Hopefully, history will not repeat.


Scott Manning said...

Richard, this is a great post. Folks tend to overreact after each election. Secession talk is not limited to either political side. I recall after the 2004 elections, folks would post a map and call it the United States of Canada. I even recall friends that wanted to move to China, because they did not like the direction of the country, I kid you not. None of them moved.

The latest round of secession talk is slightly different in the sense that folks are able to sign a petition from the comfort of their homes that goes directly to the White House. This would have been more difficult in 2004. As such, the high number of signers is fit for shock media.

I felt that the many of these folks do not appreciate that secession means war, or revolution, as Lee put it.

Richard G. Williams, Jr. said...

Thanks Scott, good to hear from you. As I stated, we are in unchartered water and not of the same character of a nation as we were during our last great national crisis - WWII. I think the answer to much of what we see - culturally and politically - is a return to true federalism and letting states decide a lot of these issues.

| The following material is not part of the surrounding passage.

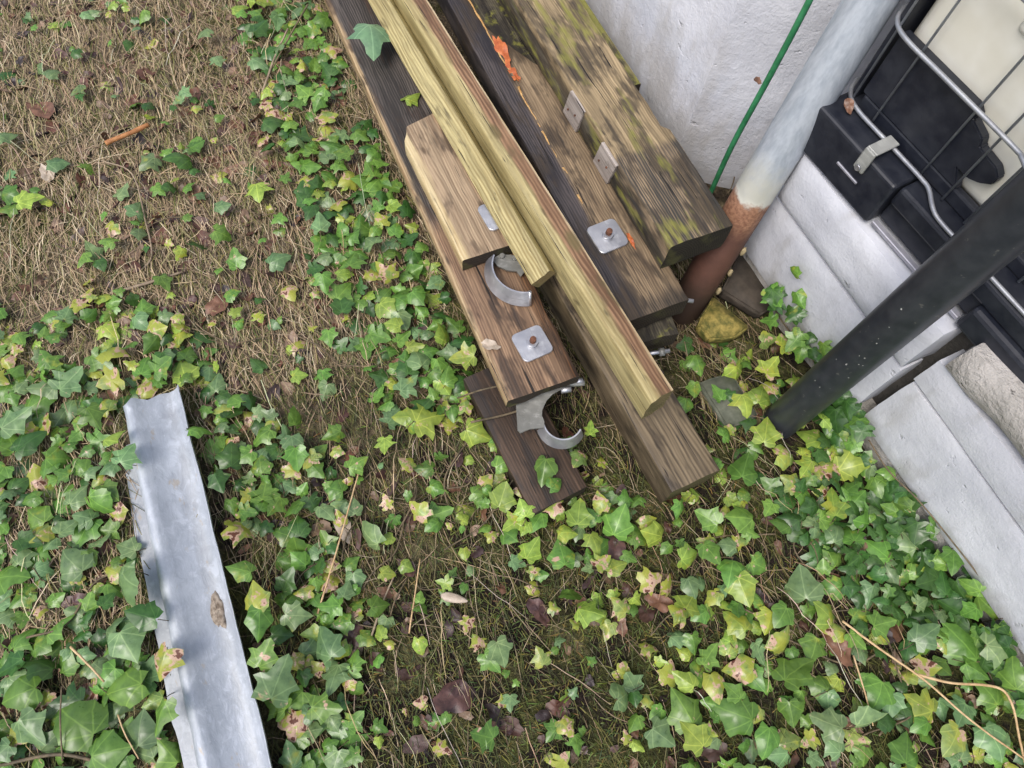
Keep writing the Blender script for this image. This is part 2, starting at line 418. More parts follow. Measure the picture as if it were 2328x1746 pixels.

Here's another credible writer pointing out additional fissures in our society:

"If the blue states hold true to form and the red states continue to grow, it will not be long before the red states are largely subsidizing the blue states. And when that happens, look for the bond that holds the states together to fray. If California is America’s Greece, Texas will be America’s Germany. And if the European Union cannot hold, don’t be surprised to see internal pressures in the United States, too, as more and more Americans become frustrated by a distant yet intrusive federal government they feel they cannot control."



Thanks for the comment and observation.